Bob Dudley, BP CEO, Blames Media For Creating "Climate Of Fear" In Gulf

When it comes to building climates of fear, nothing beats the way BP inhibited the work of reporters with the full force of spooky clampdown tactics.

Former BP CEO Tony Hayward was famously sent forth to "get his life back," and was replaced by Bob Dudley, in an effort to put a new face on BP's response to that time they destroyed the Gulf of Mexico. But based on Dudley's current take on the matter, I think it's fair to say that if you grafted his face onto the head of an Appaloosa, you wouldn't be able to tell if he was coming or going. Here's Dudley, as reported by Reuters, today:

BP's new chief executive said its rivals and the media had helped cause a climate of fear during the summer when the oil giant's blown-out Gulf of Mexico well caused the worst ever oil spill in the United States.

The comments represented the latest volley in BP's battle to rebuild its battered reputation by taking a harder line with those who have blamed the disaster on a safety culture at BP that, they said, put cost-saving before safety.

Also creating a climate of fear? BP's terrible, decidedly non-existent safety culture!

Of course, blaming the media is a tried-and-true tactic of every scoundrel-loser who's ever stalked the world of politics. But when it comes to building climates of fear, nothing beats the way BP inhibited the work of reporters with the full force of spooky clampdown tactics. They stopped them from documenting the effects of the oil spill on the local ecosystem. They kept them from talking to clean-up workers. They teamed up with local police to harass and detain reporters and activists. At every turn, legit reporters were given the runaround, and threatened with fines and jail time.

Meanwhile, the company dispatched their own PR professionals to the region to deceive and inveigle and obfuscate, all while treating concerned locals to a public face that was a "diversion" by design.

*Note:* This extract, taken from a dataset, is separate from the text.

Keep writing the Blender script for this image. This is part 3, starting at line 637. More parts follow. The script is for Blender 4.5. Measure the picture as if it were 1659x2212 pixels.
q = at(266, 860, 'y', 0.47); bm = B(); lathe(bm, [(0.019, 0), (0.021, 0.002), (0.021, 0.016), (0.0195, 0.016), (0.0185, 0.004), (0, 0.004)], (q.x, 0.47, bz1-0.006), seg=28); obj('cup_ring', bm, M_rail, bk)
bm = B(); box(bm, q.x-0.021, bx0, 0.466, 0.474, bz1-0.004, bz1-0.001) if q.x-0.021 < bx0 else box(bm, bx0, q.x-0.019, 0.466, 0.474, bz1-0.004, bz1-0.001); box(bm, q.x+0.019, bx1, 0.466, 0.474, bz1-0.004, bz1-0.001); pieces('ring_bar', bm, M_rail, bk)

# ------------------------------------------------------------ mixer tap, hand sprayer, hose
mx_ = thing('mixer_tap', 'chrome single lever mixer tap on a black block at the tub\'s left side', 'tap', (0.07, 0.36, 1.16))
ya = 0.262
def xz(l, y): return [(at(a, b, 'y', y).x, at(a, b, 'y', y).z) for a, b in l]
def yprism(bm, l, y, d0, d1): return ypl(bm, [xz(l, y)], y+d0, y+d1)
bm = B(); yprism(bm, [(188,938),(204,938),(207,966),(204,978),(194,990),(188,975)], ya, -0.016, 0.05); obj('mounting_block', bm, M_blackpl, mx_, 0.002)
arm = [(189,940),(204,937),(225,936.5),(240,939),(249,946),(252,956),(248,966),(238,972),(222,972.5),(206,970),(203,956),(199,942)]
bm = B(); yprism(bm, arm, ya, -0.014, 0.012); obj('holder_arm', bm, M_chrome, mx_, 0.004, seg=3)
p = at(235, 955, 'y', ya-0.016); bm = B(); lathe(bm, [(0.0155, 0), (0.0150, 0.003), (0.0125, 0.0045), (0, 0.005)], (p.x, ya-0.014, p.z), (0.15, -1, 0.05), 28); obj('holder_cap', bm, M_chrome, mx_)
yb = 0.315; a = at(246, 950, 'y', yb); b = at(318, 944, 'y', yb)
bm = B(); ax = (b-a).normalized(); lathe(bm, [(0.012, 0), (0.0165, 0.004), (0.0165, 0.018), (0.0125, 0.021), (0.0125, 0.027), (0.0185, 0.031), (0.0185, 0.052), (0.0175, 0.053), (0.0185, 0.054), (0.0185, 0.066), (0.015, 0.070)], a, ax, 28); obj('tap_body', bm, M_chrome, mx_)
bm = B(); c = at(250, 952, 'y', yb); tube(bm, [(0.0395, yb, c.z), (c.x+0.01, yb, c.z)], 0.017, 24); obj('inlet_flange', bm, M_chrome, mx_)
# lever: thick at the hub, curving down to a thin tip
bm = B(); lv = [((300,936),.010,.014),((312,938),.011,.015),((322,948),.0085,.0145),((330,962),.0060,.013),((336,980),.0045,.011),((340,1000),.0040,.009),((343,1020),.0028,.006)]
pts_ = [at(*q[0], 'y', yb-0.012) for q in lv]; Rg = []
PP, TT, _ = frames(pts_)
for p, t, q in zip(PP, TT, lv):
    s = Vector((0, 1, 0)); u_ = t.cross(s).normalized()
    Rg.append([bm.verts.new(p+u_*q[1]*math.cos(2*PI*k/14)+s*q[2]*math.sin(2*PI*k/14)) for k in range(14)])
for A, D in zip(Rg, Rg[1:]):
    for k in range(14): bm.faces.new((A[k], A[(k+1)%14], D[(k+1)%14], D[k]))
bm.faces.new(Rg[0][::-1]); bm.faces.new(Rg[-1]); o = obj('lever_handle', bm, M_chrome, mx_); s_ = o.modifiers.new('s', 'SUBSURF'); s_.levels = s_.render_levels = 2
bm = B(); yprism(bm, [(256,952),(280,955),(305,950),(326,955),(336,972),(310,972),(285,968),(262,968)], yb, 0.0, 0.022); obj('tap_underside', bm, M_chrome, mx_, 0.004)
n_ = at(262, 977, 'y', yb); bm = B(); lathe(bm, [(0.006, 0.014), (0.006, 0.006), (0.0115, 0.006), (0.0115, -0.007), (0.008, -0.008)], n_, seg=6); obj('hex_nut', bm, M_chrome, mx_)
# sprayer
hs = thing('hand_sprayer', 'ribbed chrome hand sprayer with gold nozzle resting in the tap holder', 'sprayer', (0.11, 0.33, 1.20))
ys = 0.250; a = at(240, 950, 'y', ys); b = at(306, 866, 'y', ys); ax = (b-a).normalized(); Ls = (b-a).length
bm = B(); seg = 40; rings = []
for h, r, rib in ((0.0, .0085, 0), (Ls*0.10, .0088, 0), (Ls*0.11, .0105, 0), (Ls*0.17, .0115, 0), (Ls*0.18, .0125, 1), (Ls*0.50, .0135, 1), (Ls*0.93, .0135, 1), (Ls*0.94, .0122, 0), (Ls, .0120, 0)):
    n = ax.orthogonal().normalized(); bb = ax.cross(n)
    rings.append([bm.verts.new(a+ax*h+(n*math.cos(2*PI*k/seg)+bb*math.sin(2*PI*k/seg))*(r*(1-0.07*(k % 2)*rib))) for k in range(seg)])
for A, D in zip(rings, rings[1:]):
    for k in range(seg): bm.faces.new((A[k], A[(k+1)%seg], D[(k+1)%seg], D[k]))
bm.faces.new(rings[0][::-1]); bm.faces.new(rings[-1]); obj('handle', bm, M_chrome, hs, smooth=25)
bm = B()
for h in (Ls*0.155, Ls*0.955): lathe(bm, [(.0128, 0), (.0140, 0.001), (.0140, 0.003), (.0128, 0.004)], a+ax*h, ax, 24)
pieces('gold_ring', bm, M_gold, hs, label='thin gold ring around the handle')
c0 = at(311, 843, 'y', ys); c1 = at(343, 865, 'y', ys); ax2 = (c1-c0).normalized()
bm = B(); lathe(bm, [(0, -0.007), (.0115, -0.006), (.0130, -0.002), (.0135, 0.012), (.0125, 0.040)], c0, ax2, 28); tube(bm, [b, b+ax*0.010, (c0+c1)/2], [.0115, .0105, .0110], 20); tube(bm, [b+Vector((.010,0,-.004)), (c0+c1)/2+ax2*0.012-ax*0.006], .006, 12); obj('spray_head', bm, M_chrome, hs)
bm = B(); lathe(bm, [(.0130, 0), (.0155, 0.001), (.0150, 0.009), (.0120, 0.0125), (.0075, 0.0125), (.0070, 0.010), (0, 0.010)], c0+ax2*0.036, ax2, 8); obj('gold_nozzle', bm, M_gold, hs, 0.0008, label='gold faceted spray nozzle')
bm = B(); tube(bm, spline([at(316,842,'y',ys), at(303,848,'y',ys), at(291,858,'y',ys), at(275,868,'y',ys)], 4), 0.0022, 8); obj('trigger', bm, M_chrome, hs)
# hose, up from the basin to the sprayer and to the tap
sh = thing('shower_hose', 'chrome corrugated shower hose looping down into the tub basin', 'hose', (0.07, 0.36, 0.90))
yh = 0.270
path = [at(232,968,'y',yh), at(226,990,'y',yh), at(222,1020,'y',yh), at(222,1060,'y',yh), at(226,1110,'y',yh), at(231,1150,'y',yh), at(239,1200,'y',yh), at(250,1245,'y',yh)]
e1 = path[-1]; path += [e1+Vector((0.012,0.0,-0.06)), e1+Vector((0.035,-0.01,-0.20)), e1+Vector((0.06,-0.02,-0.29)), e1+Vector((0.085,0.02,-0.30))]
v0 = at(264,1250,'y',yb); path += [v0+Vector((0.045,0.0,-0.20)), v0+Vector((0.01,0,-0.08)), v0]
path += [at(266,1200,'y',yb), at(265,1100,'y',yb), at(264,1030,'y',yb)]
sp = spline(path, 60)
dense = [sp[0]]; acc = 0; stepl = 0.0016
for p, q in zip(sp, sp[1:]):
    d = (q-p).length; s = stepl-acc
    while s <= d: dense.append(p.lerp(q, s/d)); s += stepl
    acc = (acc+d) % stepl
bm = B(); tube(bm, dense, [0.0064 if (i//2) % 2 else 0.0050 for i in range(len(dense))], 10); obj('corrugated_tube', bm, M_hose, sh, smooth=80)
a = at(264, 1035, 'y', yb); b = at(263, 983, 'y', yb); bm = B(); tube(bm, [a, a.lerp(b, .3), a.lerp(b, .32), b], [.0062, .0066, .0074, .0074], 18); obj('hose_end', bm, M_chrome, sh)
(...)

Reporters from local television stations and area newspapers offered their audience high-performance muckraking. Joined by the Associated Press and great national reporters like Mother Jones' Mac McClelland, Bloomberg's Lizzie O'Leary, and The Upshot's Brett Michael Dykes, these folks actually labored hard to penetrate the apparatus of fear and intimidation that BP themselves had erected. But soon after the well was capped, these voices got occluded by a national media that was quick to give BP an assist and declare that the oil had miraculously vanished. Not soon after, I got a tweet from O'Leary that simply read, "I know where the oil is." I believe she does, even to this day, but she can take a break from her shift because, courtesy of the New Orleans Times-Picayune here's pictures of oil all over the Gulf of Mexico for everyone to see with their own eyes.

Dudley also has some pretty harsh things to say about U.S. lawmakers:

Dudley also thanked the British government for its "stalwart support" in the face of harsh attacks from U.S. lawmakers during the crisis. "At the height of the crisis it made a big difference knowing we had such good friends at home," the U.S.-born Dudley said.

I feel almost wounded, watching Dudley throw the United States government under the bus like that! How soon does Dudley forget that the White House offered up all sorts of optimistic talk about the oil spill. And when the Associated Press' Michael Oreskes sent the White House a letter, imploring them to help end BP's media clampdown, the request fell on reliably deaf ears. So Dudley is being really very unfair!

Of course, the central job of any BP executive circa now is to cast doubt on the oil spill estimates, so that the company's legal liability can be as limited as possible. Dudley, as it turns out, may be better at this than his predecessor:

Dudley's comments on Monday echoed those he made early in the 87-day crisis during a television interview, when he said scientists who argued the well was gushing up to 70,000 barrels per day (bpd) were "scaremongering."

At the time, Dudley said the "best estimate" of the flow rate was 5,000 [barrels per day].

A government panel later put the flow rate at 62,000 [barrels per day].

I hate to "scaremonger," but this is where we've really, really gotten screwed. But, yeah, definitely blame the media for creating a "climate of fear."